PRESSEMITTEILUNG VON HARALD HOPPE
Erweiterungsplan für die Seniorenresidenz
Die in Beerfelden ansässige Seniorenresidenz mit 120 Beschäftigten plant seit längerer Zeit ihre Erweiterungen. Der Plan sieht 70 zusätzliche Wohneinheiten vor. An dieser Zielsetzung ist nichts auszusetzen, zumal der Standort am Stadtrand eher unproblematisch erscheint. Die Firma verfügt über die Erweiterungsflächen. Allerdings tut sie sich offenbar schwer, die gesetzlichen Vorgaben zur Bauleitplanung einzuhalten. Die (wahrscheinlich) von der Firma beauftragten Landschaftsplaner haben einen Planentwurf vorgelegt, der fachlich erhebliche Mängel aufweist.
Fehler im Plan
Der BUND sieht über Fehler, die in der Regel nur für Fachleute interessant sind, an dieser Stelle hinweg. Diese sind in seiner Stellungnahme dokumentiert, die der Verband am Wochenende der Stadt übermittelt hat. Gravierend wird es jedoch, wenn im Planentwurf Belange ignoriert werden, die zu den Grundzügen einer korrekten Planung gehören.
So wird vorgetragen, dass für die Verkehrssituation in der Anliegerstraße, an der die Residenz liegt, trotz der geplanten Erweiterung keine Änderung erwartet wird. Dabei wird das Verkehrsaufkommen von 70 zusätzlichen Wohnungen und 50 neuen Arbeitsplätzen einfach ignoriert. Die planungsrechtliche Ausweisung des Komplexes wird als ‚Allgemeines Wohngebiet‘ gewählt – wobei die Existenz einer Seniorenresidenz dieser Größe mit dieser Klassifizierung vereinbar ist. Der Unterschied liegt in der Zulässigkeit von Nutzungen und der Höhe der Beeinträchtigungen für die Nachbarschaft, die toleriert werden müssen. Entsprechend war das Gebiet im Flächennutzungsplan auch als ‚Sondergebiet‘ eingestuft worden. Ab einer bestimmten Größenordnung müssen die Auswirkungen auf die Nachbarschaft in einem Sondergebiet besonders ermittelt und berücksichtigt werden. Diese Rücksicht erspart sich die Firma durch die von ihr geplante Einstufung des Gebietes als allgemeines Wohngebiet.

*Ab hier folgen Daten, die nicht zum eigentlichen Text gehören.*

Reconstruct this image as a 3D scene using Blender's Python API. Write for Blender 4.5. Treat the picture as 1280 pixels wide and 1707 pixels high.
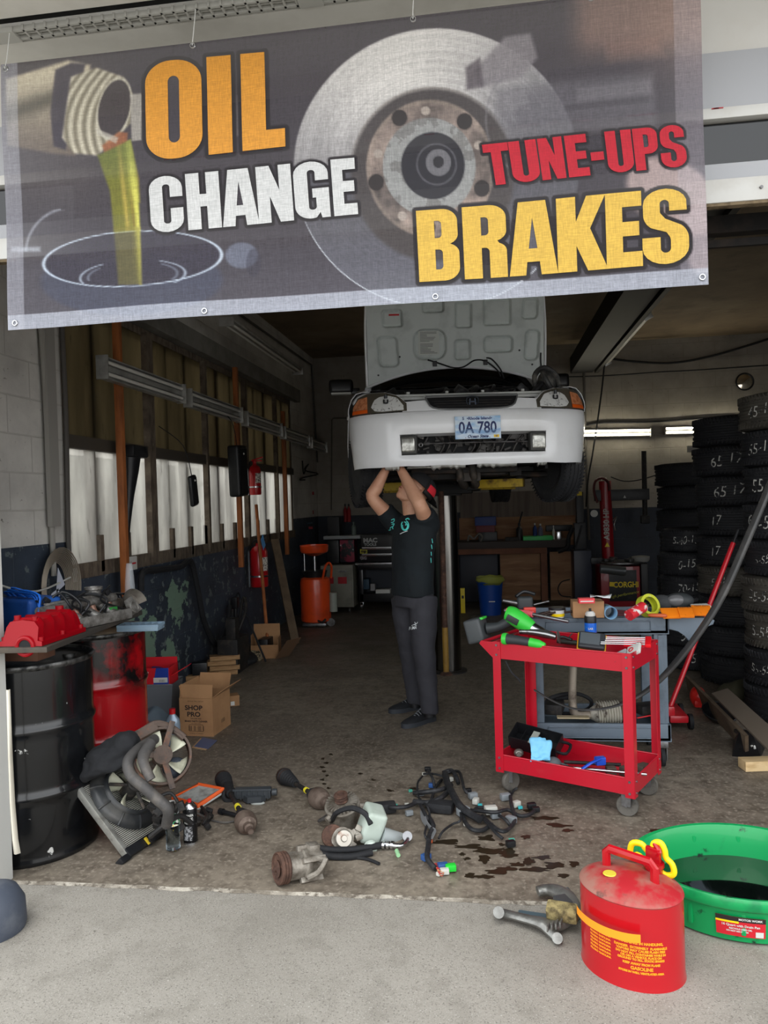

Gänzlich skurril wird es, wenn die offensichtlichen Beeinträchtigungen (durch Lieferverkehr) gemildert werden sollen. Der Plan enthält eine Passage ‚zum Immissionsschutz‘, in der für sogenannte Ruhezeiten (z.B. Werktags06:00–07:00 und 20:00-22:00 Uhr) bestimmt wird, dass jeweils nur ein Lieferfahrzeug zur Residenz fahren darf. Wer soll und will so eine Bestimmung kontrollieren und durchsetzen? Die Nachbarschaft ist zur Stellung einer Verkehrswacht verurteilt, will sie sich gegen unzumutbaren Verkehrslärm durch Lieferfahrzeuge wehren.
Naturschutz wird ignoriert
Beim Umwelt- und Naturschutz wird die Absurdität der Planung besonders deutlich. Wahrscheinlich aus einer früheren Baugenehmigung hatte die Residenz-Firma die Auflage erhalten, auf etwa 11.000 m² eine Streuobstwiese anzulegen. Dazu müssten heute dort etwa 110 Bäume zu sehen sein – im Alter von etwa 10 Jahren. Der BUND hatte bereits im Frühjahr 2021 auf die fehlende Realisierung dieser Verpflichtung aufmerksam gemacht – ohne Resonanz bei den Behörden, wie heute zu erkennen ist. Die Stadt Oberzent scheut sich nicht, diese Ignorierung einer Nebenbestimmung der Baugenehmigung als irrelevant abzutun und zu sanktionieren. In der Bilanzierung der Planeingriffe wird diese nicht vorhandene Streuobstwiese dennoch als Bestand aufgeführt. Deutlicher kann man die Geringwertigkeit des Umwelt- und Naturschutzes als gesellschaftliches Ziel nicht formulieren.
Der BUND hat dieser Planung die Note 6 – ungenügend – erteilt.